Di firman yang lain "Dan sungguh akan Kami berikan cobaan kepadamu, dengan sedikit ketakutan, kelaparan, kekurangan harta, jiwa dan buah-buahan. dan berikanlah berita gembira kepada orang-orang yang sabar." (QS. Al-Baqarah: 155)
Maka dari itu, sebagai umat yang mengaku beriman kepada Allah swt dan Rasulullah Muhammad saw, mari kita jadikan segala musibah penderitaan yang menimpa kita selama ini sebagai gemblengan keimanan agar kita semakin tunduk dan patuh kepada-Nya.
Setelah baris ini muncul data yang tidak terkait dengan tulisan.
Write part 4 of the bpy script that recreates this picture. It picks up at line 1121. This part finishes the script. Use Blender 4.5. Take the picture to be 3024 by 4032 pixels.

Bukan malah sebaliknya.
Dalam Firman yang lain Allah swt memberikan kabar bahwa dibalik setiap penderitaan pasti ada kebahagiaan. Dibalik setiap kesusahan pasti akan ada kemudahan. Percayalah!
Salah satu hikmah Ramadhan adalah menggembleng kita untuk menumbuhkan sikap husnuzan ini. Selama menja;ankan ibadah puasa kita hendaknya memiliki sikap husnuzan kepad siapapun agar puasa kita berkualitas. Agar puasa kita tidak sia-sia. Agar puasa kita tidak sekedar mendapat lapar dan dahaga semata. Rasulullah saw pernah memberi peringatan: "betapa banyak orang yang berpuasa namun dia tidak mendapatkan dari puasanya tersebut kecuali lapar dan dahaga" (HR Ath Thobroni)
Apa makna di balik peringatan Rasul tersebut? Mengapa banyak yang berpuasa hanya mendapat lapar dan dahaga saja? Padahal sudah bersusah payah menahan lapar dan dahaga itu dari terbit fajar sampai tenggelamnya matahari. Salah satunya dikarenakan orang tersebut tidak mampu menjaga hati dan pikirannya dari penyakit-penyakit ruhiyah seperti berprasangaka buruk kepada sesama apalagi kepada Allah swt.